Have you ever read any of John Taylor Gatto's books on the public school system? He muddle through 30 years of New York schools and came to the same conclusions. He says the system will kill any love of learning in a child in about 3 years. He estimates that 5% of government schooled students survive the system with a love of learning, about 80% survive the system, but never went to step foot in a school again, and 15% of the them totally fail. He also recounts that the reason he was successful as a teacher is because he abandoned the standard methods and taught children in a way he knew they would learn and love to learn. He also got in trouble for it.

Another interesting read is the Ratio Studiorum which outlines the teaching methods of the Jesuits. When I read through it, I sat down and bawled like a baby, because I realized how I far we have come (in our schools) from real teaching. While obviously I don't agree with the Jesuits or Roman Catholicism, the principles of teaching set down by the Jesuits are amazing, and they work. I applied just a few little things I gleaned from Jesuit methodology to the classes I teach once a week, and now the students are "eating out of my hand". In one class, I couldn't get the students to leave when the class hour was over.
 
It's true that a good teacher can only do so much--but at the same time, there are some really terrible teachers in some of those schools (I have connections within Houston's school system, so I have heard some eye-opening stories) and it really does make a difference when those terrible teachers are replaced with better ones. To that end, any extra funding ought to be applied to increased teacher salaries.
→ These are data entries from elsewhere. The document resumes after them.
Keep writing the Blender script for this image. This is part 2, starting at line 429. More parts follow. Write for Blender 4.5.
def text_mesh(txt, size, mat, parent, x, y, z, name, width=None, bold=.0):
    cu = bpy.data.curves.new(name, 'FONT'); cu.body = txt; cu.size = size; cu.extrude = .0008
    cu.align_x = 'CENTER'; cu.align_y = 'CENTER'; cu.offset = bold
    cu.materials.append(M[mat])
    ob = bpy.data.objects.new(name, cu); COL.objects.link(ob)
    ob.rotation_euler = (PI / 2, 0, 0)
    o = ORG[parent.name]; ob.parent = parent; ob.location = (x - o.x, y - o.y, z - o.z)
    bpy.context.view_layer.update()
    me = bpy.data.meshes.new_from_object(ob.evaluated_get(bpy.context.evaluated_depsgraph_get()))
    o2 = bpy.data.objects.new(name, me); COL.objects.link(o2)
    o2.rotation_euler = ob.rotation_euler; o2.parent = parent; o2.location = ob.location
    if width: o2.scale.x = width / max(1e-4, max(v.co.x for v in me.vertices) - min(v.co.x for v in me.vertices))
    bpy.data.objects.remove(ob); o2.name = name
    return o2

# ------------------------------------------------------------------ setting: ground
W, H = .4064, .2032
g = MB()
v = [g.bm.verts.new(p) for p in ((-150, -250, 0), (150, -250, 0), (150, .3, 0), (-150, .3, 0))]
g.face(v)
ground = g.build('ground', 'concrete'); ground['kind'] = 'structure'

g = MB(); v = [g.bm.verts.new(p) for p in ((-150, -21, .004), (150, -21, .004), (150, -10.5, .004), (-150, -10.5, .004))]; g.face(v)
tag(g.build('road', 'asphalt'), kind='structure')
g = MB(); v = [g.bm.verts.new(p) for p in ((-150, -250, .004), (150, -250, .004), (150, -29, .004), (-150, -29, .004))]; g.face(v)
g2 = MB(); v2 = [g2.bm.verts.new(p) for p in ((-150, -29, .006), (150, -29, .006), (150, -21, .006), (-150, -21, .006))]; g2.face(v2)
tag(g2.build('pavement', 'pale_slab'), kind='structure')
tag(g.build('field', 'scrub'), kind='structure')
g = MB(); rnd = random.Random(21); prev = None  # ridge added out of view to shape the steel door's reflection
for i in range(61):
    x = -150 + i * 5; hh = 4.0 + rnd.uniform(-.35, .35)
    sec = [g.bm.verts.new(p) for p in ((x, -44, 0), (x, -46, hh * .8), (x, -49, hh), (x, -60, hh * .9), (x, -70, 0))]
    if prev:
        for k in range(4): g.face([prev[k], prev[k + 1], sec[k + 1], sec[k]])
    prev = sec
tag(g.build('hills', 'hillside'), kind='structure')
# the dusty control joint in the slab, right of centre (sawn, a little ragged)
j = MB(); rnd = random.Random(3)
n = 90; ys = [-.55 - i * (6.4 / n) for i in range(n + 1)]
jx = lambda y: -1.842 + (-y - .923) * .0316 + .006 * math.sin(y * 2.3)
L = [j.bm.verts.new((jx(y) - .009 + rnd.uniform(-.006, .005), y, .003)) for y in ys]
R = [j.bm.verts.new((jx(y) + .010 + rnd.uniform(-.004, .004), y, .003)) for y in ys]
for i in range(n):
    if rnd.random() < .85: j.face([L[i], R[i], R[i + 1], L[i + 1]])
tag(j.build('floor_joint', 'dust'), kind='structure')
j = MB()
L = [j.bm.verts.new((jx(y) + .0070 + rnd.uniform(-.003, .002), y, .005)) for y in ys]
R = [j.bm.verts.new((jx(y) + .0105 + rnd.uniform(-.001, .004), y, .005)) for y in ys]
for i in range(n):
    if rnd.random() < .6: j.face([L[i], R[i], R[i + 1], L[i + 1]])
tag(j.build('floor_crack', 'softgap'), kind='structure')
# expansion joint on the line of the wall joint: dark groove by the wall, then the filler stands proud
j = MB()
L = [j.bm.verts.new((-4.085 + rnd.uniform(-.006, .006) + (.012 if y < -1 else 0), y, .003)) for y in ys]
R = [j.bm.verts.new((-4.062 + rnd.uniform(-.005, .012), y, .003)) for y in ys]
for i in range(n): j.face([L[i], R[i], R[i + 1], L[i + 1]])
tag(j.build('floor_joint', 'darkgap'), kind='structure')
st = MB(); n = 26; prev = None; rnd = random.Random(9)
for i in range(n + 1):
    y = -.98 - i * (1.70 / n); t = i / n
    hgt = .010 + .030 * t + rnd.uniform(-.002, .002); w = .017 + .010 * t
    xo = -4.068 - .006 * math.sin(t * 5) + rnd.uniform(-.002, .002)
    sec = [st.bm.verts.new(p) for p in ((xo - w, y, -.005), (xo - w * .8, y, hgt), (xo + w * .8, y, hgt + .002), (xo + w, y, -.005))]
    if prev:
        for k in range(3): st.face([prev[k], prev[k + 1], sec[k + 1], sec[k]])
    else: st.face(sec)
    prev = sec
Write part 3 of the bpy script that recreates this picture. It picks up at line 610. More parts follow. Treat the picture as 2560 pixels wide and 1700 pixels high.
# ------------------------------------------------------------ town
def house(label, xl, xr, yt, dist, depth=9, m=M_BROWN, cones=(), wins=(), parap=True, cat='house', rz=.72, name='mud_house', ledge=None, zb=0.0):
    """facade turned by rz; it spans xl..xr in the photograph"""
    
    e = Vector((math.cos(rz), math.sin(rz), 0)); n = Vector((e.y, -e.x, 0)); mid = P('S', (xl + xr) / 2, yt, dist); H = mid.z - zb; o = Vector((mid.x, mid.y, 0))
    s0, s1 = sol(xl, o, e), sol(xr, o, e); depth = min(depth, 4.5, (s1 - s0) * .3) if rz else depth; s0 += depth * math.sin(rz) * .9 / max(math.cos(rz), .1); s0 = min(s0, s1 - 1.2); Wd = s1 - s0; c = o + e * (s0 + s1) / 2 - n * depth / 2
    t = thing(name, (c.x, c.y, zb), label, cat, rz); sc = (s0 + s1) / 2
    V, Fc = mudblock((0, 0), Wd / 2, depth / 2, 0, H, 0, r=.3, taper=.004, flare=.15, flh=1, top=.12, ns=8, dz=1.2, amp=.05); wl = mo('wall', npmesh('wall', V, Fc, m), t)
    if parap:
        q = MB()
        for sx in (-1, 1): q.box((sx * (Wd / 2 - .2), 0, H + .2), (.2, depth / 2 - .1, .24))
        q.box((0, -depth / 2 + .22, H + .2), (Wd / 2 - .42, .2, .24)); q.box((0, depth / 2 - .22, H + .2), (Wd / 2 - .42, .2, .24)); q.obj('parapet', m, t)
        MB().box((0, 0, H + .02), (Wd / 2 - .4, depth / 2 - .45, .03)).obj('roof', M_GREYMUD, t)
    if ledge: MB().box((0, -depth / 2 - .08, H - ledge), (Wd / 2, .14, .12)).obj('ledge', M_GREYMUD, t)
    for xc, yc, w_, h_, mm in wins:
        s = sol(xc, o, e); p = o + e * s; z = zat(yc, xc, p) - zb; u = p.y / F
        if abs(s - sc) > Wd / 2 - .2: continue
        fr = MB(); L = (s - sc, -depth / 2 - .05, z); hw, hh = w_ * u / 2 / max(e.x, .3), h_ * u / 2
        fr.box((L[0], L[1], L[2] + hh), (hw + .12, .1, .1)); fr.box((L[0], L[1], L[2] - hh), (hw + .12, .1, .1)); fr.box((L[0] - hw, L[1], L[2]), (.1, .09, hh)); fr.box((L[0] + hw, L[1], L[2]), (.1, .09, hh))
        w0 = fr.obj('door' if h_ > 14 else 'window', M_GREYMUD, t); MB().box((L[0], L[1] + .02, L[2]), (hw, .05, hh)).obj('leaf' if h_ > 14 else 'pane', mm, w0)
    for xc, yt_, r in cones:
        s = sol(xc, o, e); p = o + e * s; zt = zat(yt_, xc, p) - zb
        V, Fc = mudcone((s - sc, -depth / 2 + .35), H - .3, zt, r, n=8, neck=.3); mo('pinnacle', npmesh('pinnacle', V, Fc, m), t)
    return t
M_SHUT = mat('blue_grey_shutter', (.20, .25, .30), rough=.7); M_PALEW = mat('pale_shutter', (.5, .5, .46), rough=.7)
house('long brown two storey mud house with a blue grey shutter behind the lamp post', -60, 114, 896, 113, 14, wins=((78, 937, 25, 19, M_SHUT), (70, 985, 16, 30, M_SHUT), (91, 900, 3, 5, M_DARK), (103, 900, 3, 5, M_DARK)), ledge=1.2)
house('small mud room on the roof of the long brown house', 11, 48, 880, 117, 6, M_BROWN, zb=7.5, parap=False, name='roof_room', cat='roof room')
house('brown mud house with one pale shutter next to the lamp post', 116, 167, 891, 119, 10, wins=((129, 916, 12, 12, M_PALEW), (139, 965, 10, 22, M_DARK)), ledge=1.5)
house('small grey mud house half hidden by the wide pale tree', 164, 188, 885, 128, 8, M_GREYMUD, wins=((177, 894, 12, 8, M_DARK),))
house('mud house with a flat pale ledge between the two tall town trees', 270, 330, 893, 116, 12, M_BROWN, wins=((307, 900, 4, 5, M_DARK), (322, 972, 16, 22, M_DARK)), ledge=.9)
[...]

I know at least half-a-dozen people who would be interested in teaching--and very good at it--if they wouldn't have to take such a pay cut as compared to their current careers or career tracks. And those who are willing to work for a teacher's salary aren't likely to take a job in one of the worst schools unless they get a substantial bonus for doing so.
 
It's true that a good teacher can only do so much--but at the same time, there are some really terrible teachers in some of those schools

Agreed. My general point would be that the poorness of a teacher is greatly magnified by a poor home environment. Parents who are active daily in their child's educational affairs can minimize the impact of poor teachers, as well as maximize the impact of outstanding teachers. I fully agree that poor teachers need to be held accountable and weeded out, but the root of this problem, like MANY others, begins in the home.